● **Exercise details**
Pull out the lines from the line containing "Build this scene" through the line containing "vs.exposure = EXPOSURE", both lines included, and copy them exactly.

● **Dataset records**

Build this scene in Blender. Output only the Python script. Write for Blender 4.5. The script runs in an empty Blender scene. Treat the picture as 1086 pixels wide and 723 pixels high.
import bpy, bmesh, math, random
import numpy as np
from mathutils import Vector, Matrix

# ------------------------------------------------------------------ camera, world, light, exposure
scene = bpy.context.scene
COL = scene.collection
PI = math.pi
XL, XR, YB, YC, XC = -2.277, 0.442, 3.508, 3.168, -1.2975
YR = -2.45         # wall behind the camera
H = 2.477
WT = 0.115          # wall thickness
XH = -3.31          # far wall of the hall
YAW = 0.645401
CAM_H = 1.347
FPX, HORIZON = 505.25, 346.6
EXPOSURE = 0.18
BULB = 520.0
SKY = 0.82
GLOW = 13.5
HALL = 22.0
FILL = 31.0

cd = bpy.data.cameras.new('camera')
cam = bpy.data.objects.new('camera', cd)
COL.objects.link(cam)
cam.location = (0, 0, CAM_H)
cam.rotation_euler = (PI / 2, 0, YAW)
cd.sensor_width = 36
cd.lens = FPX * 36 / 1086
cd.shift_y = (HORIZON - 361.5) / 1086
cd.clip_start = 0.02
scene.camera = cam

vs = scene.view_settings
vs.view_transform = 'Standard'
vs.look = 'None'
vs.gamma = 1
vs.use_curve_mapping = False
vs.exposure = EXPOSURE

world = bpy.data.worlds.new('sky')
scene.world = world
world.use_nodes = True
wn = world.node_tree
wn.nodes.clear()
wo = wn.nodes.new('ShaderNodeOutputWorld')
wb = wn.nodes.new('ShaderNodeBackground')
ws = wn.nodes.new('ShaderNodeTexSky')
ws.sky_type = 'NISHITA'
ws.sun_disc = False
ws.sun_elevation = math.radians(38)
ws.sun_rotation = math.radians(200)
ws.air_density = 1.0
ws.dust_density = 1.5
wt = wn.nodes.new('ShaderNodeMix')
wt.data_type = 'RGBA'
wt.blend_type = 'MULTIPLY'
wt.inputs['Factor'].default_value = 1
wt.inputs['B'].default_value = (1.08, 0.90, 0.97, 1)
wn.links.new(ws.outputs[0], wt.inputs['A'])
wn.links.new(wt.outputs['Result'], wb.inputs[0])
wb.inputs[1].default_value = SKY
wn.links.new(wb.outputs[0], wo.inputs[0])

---

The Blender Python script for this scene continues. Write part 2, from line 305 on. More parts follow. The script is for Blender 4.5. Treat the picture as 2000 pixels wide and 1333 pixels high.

● **Exercise response**
Build this scene in Blender. Output only the Python script. Write for Blender 4.5. The script runs in an empty Blender scene. Treat the picture as 1086 pixels wide and 723 pixels high.
import bpy, bmesh, math, random
import numpy as np
from mathutils import Vector, Matrix

# ------------------------------------------------------------------ camera, world, light, exposure
scene = bpy.context.scene
COL = scene.collection
PI = math.pi
XL, XR, YB, YC, XC = -2.277, 0.442, 3.508, 3.168, -1.2975
YR = -2.45         # wall behind the camera
H = 2.477
WT = 0.115          # wall thickness
XH = -3.31          # far wall of the hall
YAW = 0.645401
CAM_H = 1.347
FPX, HORIZON = 505.25, 346.6
EXPOSURE = 0.18
BULB = 520.0
SKY = 0.82
GLOW = 13.5
HALL = 22.0
FILL = 31.0

cd = bpy.data.cameras.new('camera')
cam = bpy.data.objects.new('camera', cd)
COL.objects.link(cam)
cam.location = (0, 0, CAM_H)
cam.rotation_euler = (PI / 2, 0, YAW)
cd.sensor_width = 36
cd.lens = FPX * 36 / 1086
cd.shift_y = (HORIZON - 361.5) / 1086
cd.clip_start = 0.02
scene.camera = cam

vs = scene.view_settings
vs.view_transform = 'Standard'
vs.look = 'None'
vs.gamma = 1
vs.use_curve_mapping = False
vs.exposure = EXPOSURE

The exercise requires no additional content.